Task requirements - In the entries below, find the line containing "What Blender Python" and the line containing "from mathutils import Vector, Matrix". Copy those two lines and everything between them exactly, without the pictures.

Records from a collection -

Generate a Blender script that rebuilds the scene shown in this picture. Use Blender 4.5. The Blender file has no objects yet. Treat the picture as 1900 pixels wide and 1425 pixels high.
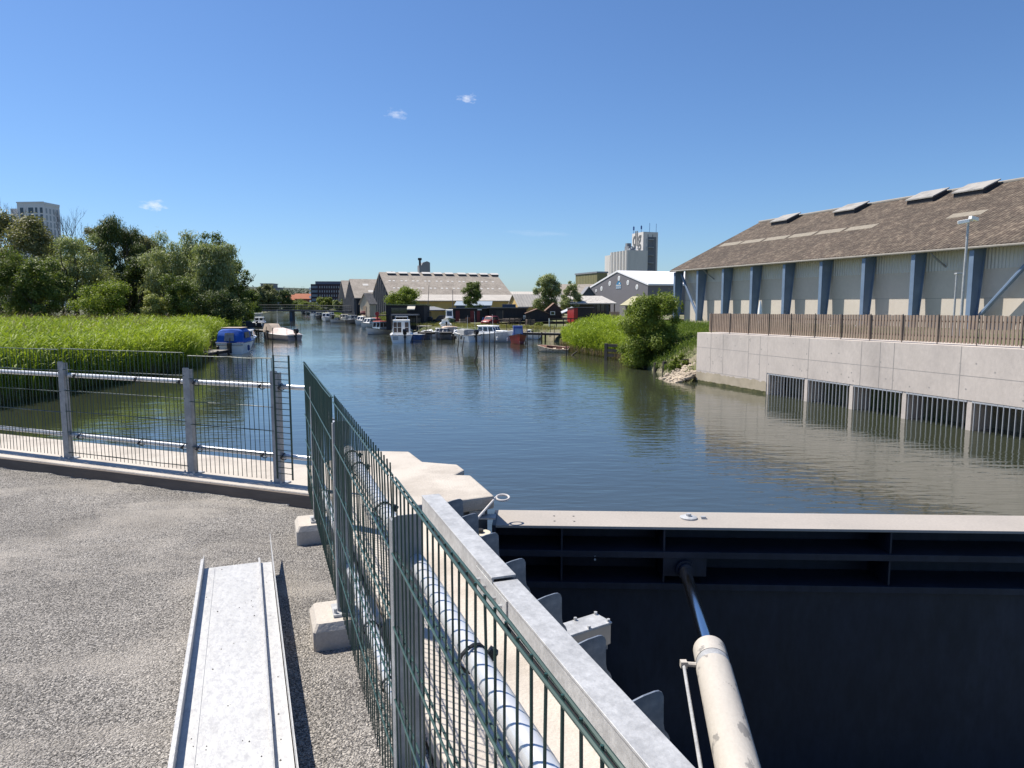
import bpy, bmesh, math, random
import numpy as np
from mathutils import Matrix, Vector
SC = bpy.context.scene
COL = SC.collection
rnd = random.Random(11)
NR = np.random.default_rng(5)
R = math.radians
# ------------------------------------------------------------------ camera frame, river frame
F = 1320.0; CH = 1.65; PITCH = math.atan(149 / F); TH = R(19.5)
CP, SP, CT, ST = math.cos(PITCH), math.sin(PITCH), math.cos(TH), math.sin(TH)
WZ = -2.35                                           # water level
def ray(px, py):
    x = (px - 950) / F; y = -(py - 712.5) / F
    return (x, CP + y * SP, -SP + y * CP)
def at(px, py, Y):                                   # point seen at a pixel, Y metres ahead
    r = ray(px, py); t = Y / r[1]
    return Vector((r[0] * t, Y, CH + r[2] * t))
def onz(px, py, z):                                  # point seen at a pixel, on a level
    r = ray(px, py); t = (z - CH) / r[2]
    return Vector((r[0] * t, r[1] * t, z))
def AS(X, Y): return (X * CT + Y * ST, -X * ST + Y * CT)     # world -> across / along the river
def W(a, s, z=0.0): return Vector((a * CT - s * ST, a * ST + s * CT, z))
def ua(px, a):
    r = ray(px, 563); ra, rb = AS(r[0], r[1]); return rb * a / ra
def us(px, s):
    r = ray(px, 563); ra, rb = AS(r[0], r[1]); return ra * s / rb
def zat(py, Y): return at(950, py, Y).z
# ------------------------------------------------------------------ mesh builder
class MB:
    def __init__(s): s.v = []; s.f = []
    def add(s, vs, fs):
        o = len(s.v); s.v += [tuple(v) for v in vs]; s.f += [tuple(i + o for i in f) for f in fs]; return s
    def box(s, x0, x1, y0, y1, z0, z1, M=None):
        vs = [Vector(p) for p in ((x0,y0,z0),(x1,y0,z0),(x1,y1,z0),(x0,y1,z0),(x0,y0,z1),(x1,y0,z1),(x1,y1,z1),(x0,y1,z1))]
        if M is not None: vs = [M @ v for v in vs]
        return s.add(vs, ((0,3,2,1),(4,5,6,7),(0,1,5,4),(1,2,6,5),(2,3,7,6),(3,0,4,7)))
    def hexa(s, vs):                                 # 8 corners, bottom ring then top ring
        return s.add(vs, ((0,3,2,1),(4,5,6,7),(0,1,5,4),(1,2,6,5),(2,3,7,6),(3,0,4,7)))
    def prism(s, poly, d, M=None):                   # polygon (3d points) swept by vector d
        a = [Vector(p) for p in poly]; b = [p + Vector(d) for p in a]; n = len(a)
        vs = a + b
        if M is not None: vs = [M @ v for v in vs]
        return s.add(vs, [tuple(range(n))[::-1], tuple(range(n, 2 * n))] + [(i, (i+1) % n, n + (i+1) % n, n + i) for i in range(n)])
    def tube(s, pts, r, n=8, cap=True):
        pts = [Vector(p) for p in pts]; m = len(pts)
        rs = r if isinstance(r, (list, tuple)) else [r] * m
        vs = []; prev = None
        for i, p in enumerate(pts):
            d = (pts[min(i+1, m-1)] - pts[max(i-1, 0)]).normalized()
            if prev is None:
                u = d.cross(Vector((0, 0, 1)))
                if u.length < 1e-3: u = d.cross(Vector((0, 1, 0)))
            else: u = prev - d * prev.dot(d)
            u.normalize(); prev = u; w = d.cross(u)
            for k in range(n):
                a = 2 * math.pi * (k + .5) / n
                vs.append(p + (u * math.cos(a) + w * math.sin(a)) * rs[i])
        fs = [(i*n+k, i*n+(k+1) % n, (i+1)*n+(k+1) % n, (i+1)*n+k) for i in range(m-1) for k in range(n)]
        if cap: fs += [tuple(range(n))[::-1], tuple(range((m-1)*n, m*n))]
        return s.add(vs, fs)
    def loft(s, rings, close=False, caps=False):
        n = len(rings[0]); m = len(rings); vs = [p for r in rings for p in r]
        kk = n if close else n - 1
        fs = [(i*n+k, i*n+(k+1) % n, (i+1)*n+(k+1) % n, (i+1)*n+k) for i in range(m-1) for k in range(kk)]
        if caps: fs += [tuple(range(n))[::-1], tuple(range((m-1)*n, m*n))]
        return s.add(vs, fs)
    def panel(s, q, u0, u1, v0, v1, off=.01, th=.012):    # thin slab standing proud of a quad (bl, br, tr, tl)
        q = [Vector(p) for p in q]
        nrm = (q[1]-q[0]).cross(q[3]-q[0]).normalized()
        P = lambda u, v: (q[0]*(1-u)+q[1]*u)*(1-v)+(q[3]*(1-u)+q[2]*u)*v
        c = [P(u0,v0), P(u1,v0), P(u1,v1), P(u0,v1)]
        return s.hexa([p + nrm*(off-th) for p in c] + [p + nrm*off for p in c])
    def build(s, name, mat, parent=None, smooth=False, bevel=0, loc=None):
        me = bpy.data.meshes.new(name); me.from_pydata([tuple(v) for v in s.v], [], s.f)
        bm = bmesh.new(); bm.from_mesh(me); bmesh.ops.recalc_face_normals(bm, faces=bm.faces)
        if bevel: bmesh.ops.bevel(bm, geom=[e for e in bm.edges if len(e.link_faces) == 2 and e.calc_face_angle(0) > .6], offset=bevel, segments=2, affect='EDGES', profile=.5)
        bm.to_mesh(me); bm.free()
        if smooth:
            me.polygons.foreach_set('use_smooth', [True] * len(me.polygons))
            me.set_sharp_from_angle(angle=R(42))
        me.materials.append(mat)
        o = bpy.data.objects.new(name, me); COL.objects.link(o)
        if parent: o.parent = parent
        if loc is not None: o.location = loc
        return o
def npmesh(name, V, Q, mat, parent=None, n=4):            # fast mesh from numpy arrays
    me = bpy.data.meshes.new(name); nv, nf = len(V), len(Q)
    me.vertices.add(nv); me.vertices.foreach_set('co', V.astype(np.float32).ravel())
    me.loops.add(nf * n); me.loops.foreach_set('vertex_index', Q.astype(np.int32).ravel())
    me.polygons.add(nf); me.polygons.foreach_set('loop_start', np.arange(nf, dtype=np.int32) * n)
    me.update(calc_edges=True); me.validate(); me.materials.append(mat)
    o = bpy.data.objects.new(name, me); COL.objects.link(o)
    if parent: o.parent = parent
    return o
def tag(o, label=None, cat=None, group=None, kind=None):
    if label: o['label'] = label
    if cat: o['category'] = cat
    if group: o['group'] = group
    if kind: o['kind'] = kind
    return o
def thing(name, label, cat, loc=(0, 0, 0), rot=0.0, group=None):
    o = bpy.data.objects.new(name, None); COL.objects.link(o); o.empty_display_size = .3
    o.location = loc; o.rotation_euler = (0, 0, rot)
    return tag(o, label, cat, group)
def copy_tree(o, parent=None):
    c = o.copy(); COL.objects.link(c); c.parent = parent
    for ch in [x for x in o.children]: copy_tree(ch, c)
    return c
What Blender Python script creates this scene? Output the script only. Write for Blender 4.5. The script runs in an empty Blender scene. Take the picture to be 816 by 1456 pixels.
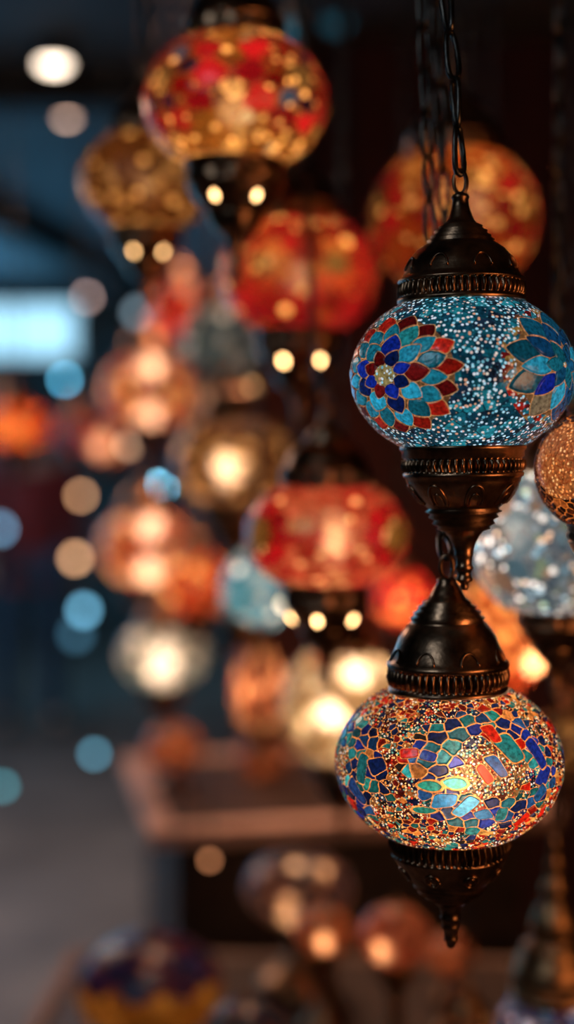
import bpy, math
import numpy as np
from mathutils import Vector, Matrix

# ------------------------------------------------------------------ camera
W, H, FPX = 816.0, 1456.0, 2022.0
CAM_Z, HORIZON = 1.5, 640.0
PITCH = math.atan((H / 2 - HORIZON) / FPX)
sc = bpy.context.scene
cam_d = bpy.data.cameras.new('camera')
cam = bpy.data.objects.new('camera', cam_d)
sc.collection.objects.link(cam)
cam.location = (0, 0, CAM_Z)
cam.rotation_euler = (math.pi / 2 - PITCH, 0, 0)
cam_d.sensor_fit = 'VERTICAL'
cam_d.sensor_height = 36.0
cam_d.lens = 36.0 * FPX / H
cam_d.clip_start = 0.02
cam_d.dof.use_dof = True
cam_d.dof.focus_distance = 0.885
cam_d.dof.aperture_fstop = 1.72
sc.camera = cam

# ------------------------------------------------------------------ world, light, exposure
w = bpy.data.worlds.new('world'); sc.world = w; w.use_nodes = True
w.node_tree.nodes['Background'].inputs[0].default_value = (0.10, 0.22, 0.35, 1)
w.node_tree.nodes['Background'].inputs[1].default_value = 0.006

def area(name, loc, aim, size, power, col, size_y=None):
    d = bpy.data.lights.new(name, 'AREA'); d.energy = power; d.color = col
    d.size = size
    if size_y: d.shape = 'RECTANGLE'; d.size_y = size_y
    o = bpy.data.objects.new(name, d); sc.collection.objects.link(o)
    o.location = loc
    o.rotation_euler = (Vector(aim) - Vector(loc)).to_track_quat('-Z', 'Y').to_euler()
    return o
area('cool_metal_fill', (-0.9, -0.2, 2.25), (0.15, 0.95, 1.45), 0.5, 4.4, (0.55, 0.80, 1.0))  # unseen cool area light added for reflections in the lamp metal
area('warm_metal_fill', (0.95, 0.25, 1.38), (0.15, 0.95, 1.35), 0.5, 5.6, (1.0, 0.45, 0.17))  # unseen warm area light added low to brighten caps and holders
area('table_fill', (-0.05, 2.75, 2.40), (-0.05, 2.45, 0.8), 0.5, 8.5, (1.0, 0.55, 0.34)).data.spread = math.radians(100)  # area light without fixture, added to brighten the display table edge
area('hall_blue_fill', (-2.9, 5.4, 1.3), (0.0, 6.5, 1.6), 2.2, 38, (0.12, 0.50, 0.85))  # out-of-view blue area light added to tint the hall
area('ceiling_fill', (-1.9, 7.0, 1.55), (-1.6, 6.4, 2.4), 1.4, 34, (0.10, 0.42, 0.75))  # added under the ceiling, throws blue light up onto it
area('floor_fill', (-1.6, 4.4, 2.40), (-1.1, 4.6, 0), 0.8, 52, (1.0, 0.66, 0.47))  # added without a fixture to warm and brighten the floor
area('far_wall_fill', (-1.4, 8.5, 2.35), (-0.8, 11.5, 1.0), 1.2, 50, (0.25, 0.55, 0.75))  # added area light that washes the far wall blue

sc.view_settings.view_transform = 'Standard'
sc.view_settings.look = 'None'
sc.view_settings.gamma = 1.0
sc.view_settings.use_curve_mapping = False
sc.view_settings.exposure = 0.0
cy = sc.cycles
cy.use_denoising = True
cy.use_adaptive_sampling = False
cy.sample_clamp_indirect = 6.0
cy.sample_clamp_direct = 60.0
cy.max_bounces = 7
cy.diffuse_bounces = 3
cy.glossy_bounces = 3
cy.transmission_bounces = 4
cy.transparent_max_bounces = 8
cy.caustics_reflective = False
cy.caustics_refractive = False

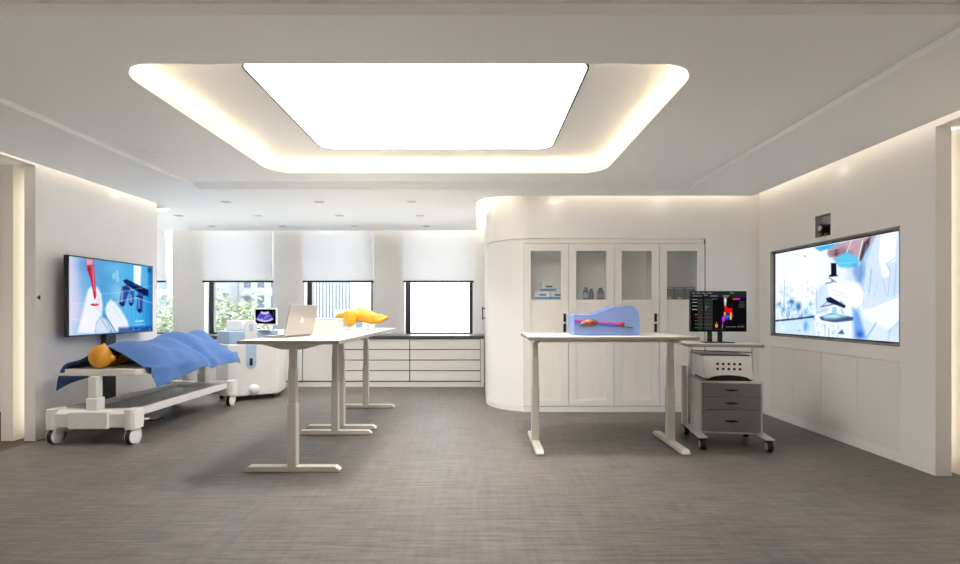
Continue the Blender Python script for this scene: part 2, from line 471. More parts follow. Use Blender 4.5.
# ------------------------------------------------------------------ outside
M_bounce = mat('white bounce slab', (236,236,233), .85)
struct('bounce_slab', MB().box(-12, 4.5, 9.07, 12.4, .05, .25), M_bounce)        # added slab, hidden below the window sills, bounces sunlight up to the ceiling
struct('ground', MB().box(-60, 40, 9.6, 120, -6.2, -6), mat('pale paving', (226,226,224), .9))
M_leaf = [mat('leaf green', (64,78,38), .6), mat('leaf light', (86,94,54), .6), mat('leaf olive', (52,64,36), .6)]
M_bark = mat('bark', (120,104,86), .8)
def tree(x, y, zc, r, label, n=1500):
    t = thing('tree', label, 'tree', (x, y, -6), 0, 'trees outside the windows')
    mb = MB(); mb.rod((0,0,0), (.1,0,6+zc), .11, 10, .05)
    for k in range(9):
        a = random.random()*2*PI; e = .2+random.random()*.9
        mb.rod((.08,0,6+zc-r*.6), (r*.8*math.cos(a), r*.8*math.sin(a), 6+zc-r*.2+r*e*.7), .035, 6, .01)
    mb.build('trunk', M_bark, t)
    lf = MB()
    cl = [(random.gauss(0,.45)*r, random.gauss(0,.45)*r, random.gauss(0,.38)*r, .22+.2*random.random()) for _ in range(26)]
    for k in range(n):
        cx, cy, cz_, cr = random.choice(cl)
        p = Vector((cx+random.gauss(0,cr*.8)*r, cy+random.gauss(0,cr*.8)*r, 6+zc+cz_+random.gauss(0,cr*.45)*r))
        u = Vector((random.gauss(0,1),random.gauss(0,1),random.gauss(0,.5))).normalized(); v = u.orthogonal().normalized()
        v = (Matrix.Rotation(random.random()*6.28, 3, u) @ v)
        s = .055+.05*random.random()
        lf.cur = random.randrange(3)
        lf._add([p-u*s, p+v*s*.5, p+u*s, p-v*s*.5], [(0,1,2,3)])
    lf.build('foliage', M_leaf, t)
tree(-9.6, 14.0, .75, 1.35, 'bushy green tree outside the leftmost window beside the wall screen')
tree(-6.75, 13.4, .75, 1.3, 'loose light green tree outside the window behind the ultrasound machine')
def tower(name, label, x0, x1, y, z1, wallm, glassm, nx, nz, ww_=.6, wh=.6, d=8, z0=-6):
    t = thing('building', label, 'building', ((x0+x1)/2, y, z0))
    wd = x1-x0; h = z1-z0
    MB().box(-wd/2, wd/2, 0, d, 0, h).build('facade', wallm, t)
    g = MB(); px, pz = wd/nx, h/nz
    for i in range(nx):
        for j in range(nz):
            cx = -wd/2+(i+.5)*px; cz_ = (j+.5)*pz
            g.box(cx-px*ww_/2, cx+px*ww_/2, -.05, .02, cz_-pz*wh/2, cz_+pz*wh/2)
    g.build('glazing', glassm, t)
    MB().box(-wd/2-.2, wd/2+.2, -.2, d+.2, h, h+.4).build('roof', wallm, t)
M_bw = mat('pale facade', (136,139,142), .7); M_bglass = mat('blue facade glass', (56,72,88), .2)
M_bglass2 = mat('grey blue glazing', (48,64,80), .2)
tower('a', 'pale tower with tall blue window bands outside the window behind the ultrasound machine', -19.6, -14.6, 36, 20, M_bw, M_bglass, 5, 9, .5, .8)
tower('b', 'tower with close white vertical fins outside the window behind the yellow model', -12.6, -8.9, 34, 20, M_bw, M_bglass2, 16, 2, .34, .98)
tower('c', 'blue glass tower beside the finned tower', -9.6, -6.6, 44, 3.6, M_bw, M_bglass, 4, 9, .8, .75)
tower('d', 'low blue glass block in front of the finned tower', -8.6, -7.1, 30, .9, M_bw, M_bglass2, 3, 5, .75, .7)
tower('e', 'gridded pale block outside the leftmost window', -24.0, -17.6, 27.5, 14, M_bw, M_bglass, 12, 12, .82, .84)
# low ribbed roof in front of the trees
t = thing('low_roof', 'white ribbed low roof outside behind the light green tree', 'roof', (-8.6, 17, -6))
MB().box(-1.9, 2.6, 0, 3, 0, 6.2).build('wall', M_bw, t)
rp = MB()
for k in range(9): rp.prism([(-2.0+.12*k, 6.15+.09*k), (2.7-.12*k, 6.15+.09*k), (2.7-.12*k, 6.21+.09*k), (-2.0+.12*k, 6.21+.09*k)], -.1+.25*k, 3, 'y')
rp.build('roof_slab', M_bw, t)

# ------------------------------------------------------------------ blinds
bnames = ['leftmost window partly hidden by the wall', 'window behind the ultrasound machine', 'window behind the yellow model', 'window next to the rounded wall']
for i, x in enumerate(WX):
    x0, x1 = x-WW/2-.01, x+WW/2+.01
    if i == 0: x0, x1 = -6.55, -5.66
    t = thing('roller_blind', 'white roller blind half drawn over the ' + bnames[i], 'blind', ((x0+x1)/2, YW-.035, 1.81), 0, 'white roller blinds')
    hw = (x1-x0)/2
    MB().box(-hw, hw, .008, .011, .02, .93).build('fabric', M_blind, t)
    MB().box(-hw-.012, hw+.012, -.004, .022, -.012, .022).build('bottom_bar', M_black, t, bevel=.004)
    MB().rod((-hw,.012,.95), (hw,.012,.95), .022, 16).build('roller', M_steelwhite, t, smooth=True, auto=40)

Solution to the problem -
What Blender Python script creates this scene? Output the script only. Write for Blender 4.5. The script runs in an empty Blender scene. Take the picture to be 816 by 1456 pixels.
import bpy, math
import numpy as np
from mathutils import Vector, Matrix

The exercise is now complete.